_Requirement_
Take the lines from the beginning of the material through the line containing "14), M_WH, cat, 6)" and retype them exactly, leaving the pictures out.

-- Source data start --

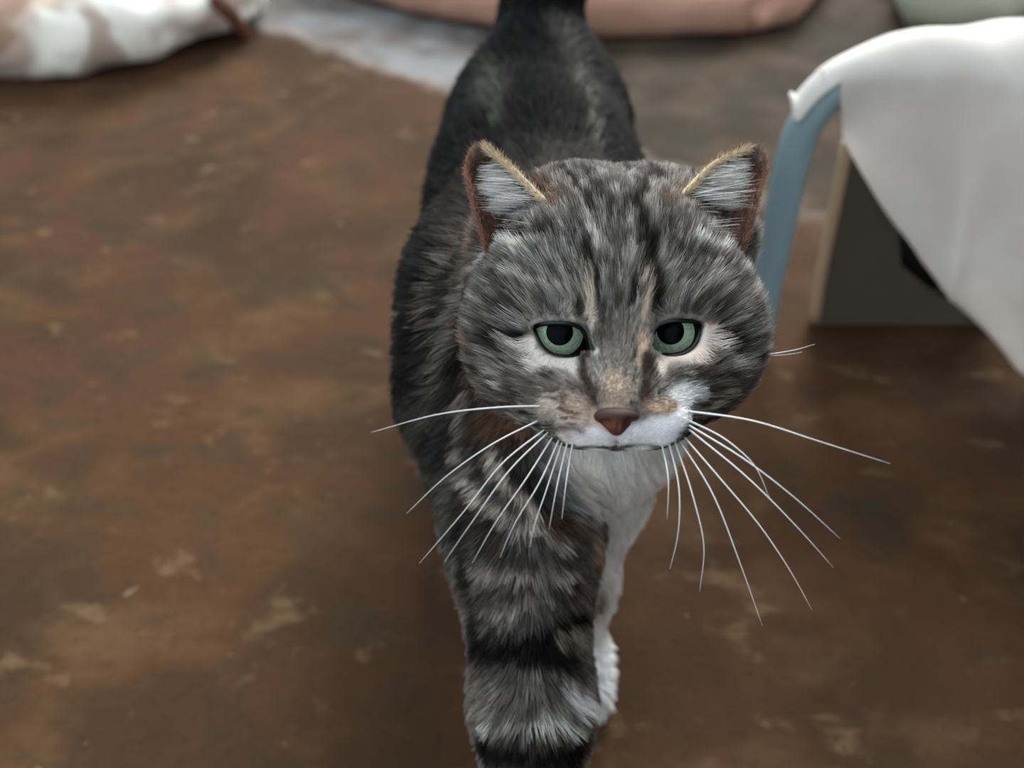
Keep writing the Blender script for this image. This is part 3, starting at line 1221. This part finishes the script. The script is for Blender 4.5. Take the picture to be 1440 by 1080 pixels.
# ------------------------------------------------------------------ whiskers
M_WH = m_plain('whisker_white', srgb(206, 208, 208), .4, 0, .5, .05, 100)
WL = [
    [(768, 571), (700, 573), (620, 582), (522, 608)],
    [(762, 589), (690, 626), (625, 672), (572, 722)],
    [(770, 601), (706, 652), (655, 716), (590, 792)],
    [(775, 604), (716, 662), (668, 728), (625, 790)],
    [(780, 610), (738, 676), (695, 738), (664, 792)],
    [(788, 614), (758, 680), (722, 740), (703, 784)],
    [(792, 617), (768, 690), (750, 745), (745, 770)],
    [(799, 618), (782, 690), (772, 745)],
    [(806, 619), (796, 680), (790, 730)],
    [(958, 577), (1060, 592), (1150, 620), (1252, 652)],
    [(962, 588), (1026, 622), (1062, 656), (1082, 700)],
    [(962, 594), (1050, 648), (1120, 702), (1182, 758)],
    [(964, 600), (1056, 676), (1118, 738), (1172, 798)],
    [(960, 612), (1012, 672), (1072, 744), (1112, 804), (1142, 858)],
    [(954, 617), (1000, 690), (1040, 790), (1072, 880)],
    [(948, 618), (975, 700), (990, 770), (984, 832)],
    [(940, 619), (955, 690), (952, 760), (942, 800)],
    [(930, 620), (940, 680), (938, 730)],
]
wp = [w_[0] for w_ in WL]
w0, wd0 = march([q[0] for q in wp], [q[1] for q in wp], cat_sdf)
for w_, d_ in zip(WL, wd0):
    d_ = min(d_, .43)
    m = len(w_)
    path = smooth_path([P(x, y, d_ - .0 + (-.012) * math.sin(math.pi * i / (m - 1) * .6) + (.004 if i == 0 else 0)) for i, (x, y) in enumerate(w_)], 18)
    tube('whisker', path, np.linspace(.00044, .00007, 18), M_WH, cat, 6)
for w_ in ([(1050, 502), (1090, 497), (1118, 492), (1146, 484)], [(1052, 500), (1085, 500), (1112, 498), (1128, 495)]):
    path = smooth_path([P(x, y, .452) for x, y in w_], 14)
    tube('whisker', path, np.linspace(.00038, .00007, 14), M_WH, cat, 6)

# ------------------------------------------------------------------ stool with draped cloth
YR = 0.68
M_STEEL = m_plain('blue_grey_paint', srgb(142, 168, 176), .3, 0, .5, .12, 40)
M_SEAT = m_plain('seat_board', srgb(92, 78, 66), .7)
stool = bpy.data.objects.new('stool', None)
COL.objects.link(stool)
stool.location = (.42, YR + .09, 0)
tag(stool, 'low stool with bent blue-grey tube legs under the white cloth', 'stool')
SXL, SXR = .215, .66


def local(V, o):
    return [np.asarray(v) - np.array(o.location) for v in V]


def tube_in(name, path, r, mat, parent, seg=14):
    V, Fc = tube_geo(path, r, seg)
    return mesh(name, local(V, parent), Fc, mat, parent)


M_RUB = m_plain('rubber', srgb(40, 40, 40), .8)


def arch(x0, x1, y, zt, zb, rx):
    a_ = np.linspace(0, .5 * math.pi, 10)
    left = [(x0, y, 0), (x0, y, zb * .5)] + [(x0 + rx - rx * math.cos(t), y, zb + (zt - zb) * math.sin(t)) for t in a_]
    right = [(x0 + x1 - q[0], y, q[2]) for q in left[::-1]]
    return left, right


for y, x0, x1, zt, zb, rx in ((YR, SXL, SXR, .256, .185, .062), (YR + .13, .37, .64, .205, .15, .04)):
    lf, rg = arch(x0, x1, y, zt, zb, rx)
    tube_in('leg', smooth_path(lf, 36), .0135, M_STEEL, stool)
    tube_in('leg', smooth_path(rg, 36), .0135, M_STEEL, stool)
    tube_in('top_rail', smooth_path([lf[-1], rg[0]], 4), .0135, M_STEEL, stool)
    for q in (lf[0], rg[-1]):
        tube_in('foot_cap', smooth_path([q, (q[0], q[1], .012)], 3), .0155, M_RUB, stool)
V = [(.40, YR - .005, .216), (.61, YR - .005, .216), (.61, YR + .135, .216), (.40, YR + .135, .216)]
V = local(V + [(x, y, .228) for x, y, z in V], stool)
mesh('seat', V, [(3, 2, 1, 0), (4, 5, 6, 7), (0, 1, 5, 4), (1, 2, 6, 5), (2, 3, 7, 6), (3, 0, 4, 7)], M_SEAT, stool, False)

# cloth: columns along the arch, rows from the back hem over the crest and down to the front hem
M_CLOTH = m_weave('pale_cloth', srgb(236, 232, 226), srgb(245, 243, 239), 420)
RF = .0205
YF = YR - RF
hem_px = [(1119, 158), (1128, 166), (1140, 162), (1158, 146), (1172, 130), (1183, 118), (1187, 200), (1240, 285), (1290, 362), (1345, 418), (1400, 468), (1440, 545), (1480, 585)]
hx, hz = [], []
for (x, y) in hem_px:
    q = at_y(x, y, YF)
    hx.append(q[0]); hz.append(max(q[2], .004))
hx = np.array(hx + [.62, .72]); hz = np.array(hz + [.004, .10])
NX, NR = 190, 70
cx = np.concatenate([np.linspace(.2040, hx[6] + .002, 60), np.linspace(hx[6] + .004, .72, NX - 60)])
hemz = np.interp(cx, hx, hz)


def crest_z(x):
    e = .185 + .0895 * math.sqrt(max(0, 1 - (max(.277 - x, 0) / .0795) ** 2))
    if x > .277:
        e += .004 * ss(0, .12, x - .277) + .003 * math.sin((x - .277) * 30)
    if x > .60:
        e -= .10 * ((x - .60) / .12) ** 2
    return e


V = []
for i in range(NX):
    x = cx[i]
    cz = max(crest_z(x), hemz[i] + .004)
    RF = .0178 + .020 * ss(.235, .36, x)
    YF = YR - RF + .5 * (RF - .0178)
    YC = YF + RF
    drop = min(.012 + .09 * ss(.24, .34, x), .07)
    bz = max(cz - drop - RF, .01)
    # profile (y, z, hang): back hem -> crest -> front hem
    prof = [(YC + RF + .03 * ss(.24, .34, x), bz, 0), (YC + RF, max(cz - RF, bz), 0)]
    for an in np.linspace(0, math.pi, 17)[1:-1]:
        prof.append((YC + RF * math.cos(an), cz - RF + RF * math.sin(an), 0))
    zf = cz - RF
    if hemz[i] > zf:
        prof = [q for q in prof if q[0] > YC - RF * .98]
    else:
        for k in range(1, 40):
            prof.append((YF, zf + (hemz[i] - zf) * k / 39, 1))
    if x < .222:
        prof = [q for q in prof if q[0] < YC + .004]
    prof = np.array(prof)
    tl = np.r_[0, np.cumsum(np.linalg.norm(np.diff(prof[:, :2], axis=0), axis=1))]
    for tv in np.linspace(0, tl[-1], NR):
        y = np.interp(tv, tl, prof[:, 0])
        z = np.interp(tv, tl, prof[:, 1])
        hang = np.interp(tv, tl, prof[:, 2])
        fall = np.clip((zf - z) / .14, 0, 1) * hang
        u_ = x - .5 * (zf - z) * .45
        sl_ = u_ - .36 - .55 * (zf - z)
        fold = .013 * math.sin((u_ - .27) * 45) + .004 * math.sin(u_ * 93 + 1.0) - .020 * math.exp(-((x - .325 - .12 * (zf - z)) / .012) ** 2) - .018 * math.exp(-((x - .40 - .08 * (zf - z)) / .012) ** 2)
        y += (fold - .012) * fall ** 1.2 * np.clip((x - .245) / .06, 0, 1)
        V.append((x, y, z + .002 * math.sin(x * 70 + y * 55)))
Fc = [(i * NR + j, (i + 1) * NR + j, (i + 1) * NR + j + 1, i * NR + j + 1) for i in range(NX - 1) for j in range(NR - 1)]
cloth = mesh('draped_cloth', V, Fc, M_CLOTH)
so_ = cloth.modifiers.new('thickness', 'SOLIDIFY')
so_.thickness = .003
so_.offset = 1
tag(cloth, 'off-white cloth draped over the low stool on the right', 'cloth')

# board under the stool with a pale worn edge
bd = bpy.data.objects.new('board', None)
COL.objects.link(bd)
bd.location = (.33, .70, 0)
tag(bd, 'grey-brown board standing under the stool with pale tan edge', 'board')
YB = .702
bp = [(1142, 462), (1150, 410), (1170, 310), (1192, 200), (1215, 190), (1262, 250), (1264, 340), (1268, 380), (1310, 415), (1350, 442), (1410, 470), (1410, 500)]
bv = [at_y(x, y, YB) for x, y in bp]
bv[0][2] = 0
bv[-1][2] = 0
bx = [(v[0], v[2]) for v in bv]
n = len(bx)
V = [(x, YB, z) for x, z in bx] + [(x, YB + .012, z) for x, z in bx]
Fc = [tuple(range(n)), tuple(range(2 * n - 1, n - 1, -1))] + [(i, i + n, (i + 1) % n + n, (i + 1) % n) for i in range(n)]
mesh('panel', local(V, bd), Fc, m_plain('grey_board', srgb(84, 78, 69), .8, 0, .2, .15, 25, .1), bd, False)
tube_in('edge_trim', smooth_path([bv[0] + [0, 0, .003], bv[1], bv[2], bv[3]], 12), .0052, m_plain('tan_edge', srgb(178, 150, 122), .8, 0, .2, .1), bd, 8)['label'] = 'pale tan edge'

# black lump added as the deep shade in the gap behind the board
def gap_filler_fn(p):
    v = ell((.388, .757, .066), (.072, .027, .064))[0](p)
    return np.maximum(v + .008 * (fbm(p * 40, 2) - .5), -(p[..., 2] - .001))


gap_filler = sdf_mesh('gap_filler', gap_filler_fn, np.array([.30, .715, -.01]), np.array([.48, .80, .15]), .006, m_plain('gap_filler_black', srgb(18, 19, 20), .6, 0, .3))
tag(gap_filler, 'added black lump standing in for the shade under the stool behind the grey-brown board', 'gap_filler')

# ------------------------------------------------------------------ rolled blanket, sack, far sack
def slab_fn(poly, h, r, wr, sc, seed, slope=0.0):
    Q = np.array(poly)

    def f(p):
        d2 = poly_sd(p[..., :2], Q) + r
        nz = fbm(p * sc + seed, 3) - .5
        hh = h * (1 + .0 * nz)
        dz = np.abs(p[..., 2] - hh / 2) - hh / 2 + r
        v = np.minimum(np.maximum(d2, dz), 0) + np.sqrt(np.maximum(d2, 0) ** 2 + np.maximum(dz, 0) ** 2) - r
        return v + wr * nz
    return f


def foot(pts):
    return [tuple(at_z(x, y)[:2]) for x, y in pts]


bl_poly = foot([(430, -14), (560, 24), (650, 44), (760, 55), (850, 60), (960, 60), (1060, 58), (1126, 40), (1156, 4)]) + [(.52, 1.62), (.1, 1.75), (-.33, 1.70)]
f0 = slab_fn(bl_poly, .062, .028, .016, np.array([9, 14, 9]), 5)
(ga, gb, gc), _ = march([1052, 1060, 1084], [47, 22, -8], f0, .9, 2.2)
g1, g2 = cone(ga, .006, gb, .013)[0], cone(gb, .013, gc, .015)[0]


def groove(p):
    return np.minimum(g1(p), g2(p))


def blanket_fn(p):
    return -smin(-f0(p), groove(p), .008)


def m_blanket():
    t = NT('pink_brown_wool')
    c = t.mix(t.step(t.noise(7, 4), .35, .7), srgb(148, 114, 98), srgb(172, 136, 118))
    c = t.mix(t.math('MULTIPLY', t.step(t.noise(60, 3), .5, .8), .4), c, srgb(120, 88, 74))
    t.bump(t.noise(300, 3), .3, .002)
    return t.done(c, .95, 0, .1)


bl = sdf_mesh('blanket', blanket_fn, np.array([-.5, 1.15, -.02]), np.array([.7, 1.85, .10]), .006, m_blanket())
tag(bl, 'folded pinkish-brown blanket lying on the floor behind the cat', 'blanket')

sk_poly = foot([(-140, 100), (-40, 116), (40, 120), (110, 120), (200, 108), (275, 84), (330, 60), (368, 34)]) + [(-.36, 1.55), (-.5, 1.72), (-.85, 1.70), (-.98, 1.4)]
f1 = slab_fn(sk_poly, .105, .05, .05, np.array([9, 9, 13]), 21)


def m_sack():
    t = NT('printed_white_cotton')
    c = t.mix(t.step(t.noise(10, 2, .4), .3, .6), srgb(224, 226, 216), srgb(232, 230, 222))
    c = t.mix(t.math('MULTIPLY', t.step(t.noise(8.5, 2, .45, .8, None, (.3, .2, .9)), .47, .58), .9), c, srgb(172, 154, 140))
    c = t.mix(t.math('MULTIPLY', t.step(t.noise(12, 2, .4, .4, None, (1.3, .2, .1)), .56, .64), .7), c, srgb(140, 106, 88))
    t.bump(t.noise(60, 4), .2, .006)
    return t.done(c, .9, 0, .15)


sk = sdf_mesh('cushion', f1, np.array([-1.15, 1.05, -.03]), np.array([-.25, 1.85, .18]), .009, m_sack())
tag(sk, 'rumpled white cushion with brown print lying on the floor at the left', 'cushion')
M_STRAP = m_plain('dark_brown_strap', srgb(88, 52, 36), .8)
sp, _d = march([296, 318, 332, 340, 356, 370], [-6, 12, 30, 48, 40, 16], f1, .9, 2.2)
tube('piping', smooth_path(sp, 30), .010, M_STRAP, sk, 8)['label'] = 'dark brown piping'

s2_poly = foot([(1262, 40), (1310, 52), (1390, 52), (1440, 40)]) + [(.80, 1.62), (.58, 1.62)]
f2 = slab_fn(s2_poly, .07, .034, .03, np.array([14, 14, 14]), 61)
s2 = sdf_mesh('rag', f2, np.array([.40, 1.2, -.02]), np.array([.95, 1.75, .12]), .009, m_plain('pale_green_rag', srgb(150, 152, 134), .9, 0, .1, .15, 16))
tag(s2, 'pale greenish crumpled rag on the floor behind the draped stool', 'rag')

-- Source data end --

_Answer for this exercise_
Keep writing the Blender script for this image. This is part 3, starting at line 1221. This part finishes the script. The script is for Blender 4.5. Take the picture to be 1440 by 1080 pixels.
# ------------------------------------------------------------------ whiskers
M_WH = m_plain('whisker_white', srgb(206, 208, 208), .4, 0, .5, .05, 100)
WL = [
    [(768, 571), (700, 573), (620, 582), (522, 608)],
    [(762, 589), (690, 626), (625, 672), (572, 722)],
    [(770, 601), (706, 652), (655, 716), (590, 792)],
    [(775, 604), (716, 662), (668, 728), (625, 790)],
    [(780, 610), (738, 676), (695, 738), (664, 792)],
    [(788, 614), (758, 680), (722, 740), (703, 784)],
    [(792, 617), (768, 690), (750, 745), (745, 770)],
    [(799, 618), (782, 690), (772, 745)],
    [(806, 619), (796, 680), (790, 730)],
    [(958, 577), (1060, 592), (1150, 620), (1252, 652)],
    [(962, 588), (1026, 622), (1062, 656), (1082, 700)],
    [(962, 594), (1050, 648), (1120, 702), (1182, 758)],
    [(964, 600), (1056, 676), (1118, 738), (1172, 798)],
    [(960, 612), (1012, 672), (1072, 744), (1112, 804), (1142, 858)],
    [(954, 617), (1000, 690), (1040, 790), (1072, 880)],
    [(948, 618), (975, 700), (990, 770), (984, 832)],
    [(940, 619), (955, 690), (952, 760), (942, 800)],
    [(930, 620), (940, 680), (938, 730)],
]
wp = [w_[0] for w_ in WL]
w0, wd0 = march([q[0] for q in wp], [q[1] for q in wp], cat_sdf)
for w_, d_ in zip(WL, wd0):
    d_ = min(d_, .43)
    m = len(w_)
    path = smooth_path([P(x, y, d_ - .0 + (-.012) * math.sin(math.pi * i / (m - 1) * .6) + (.004 if i == 0 else 0)) for i, (x, y) in enumerate(w_)], 18)
    tube('whisker', path, np.linspace(.00044, .00007, 18), M_WH, cat, 6)
for w_ in ([(1050, 502), (1090, 497), (1118, 492), (1146, 484)], [(1052, 500), (1085, 500), (1112, 498), (1128, 495)]):
    path = smooth_path([P(x, y, .452) for x, y in w_], 14)
    tube('whisker', path, np.linspace(.00038, .00007, 14), M_WH, cat, 6)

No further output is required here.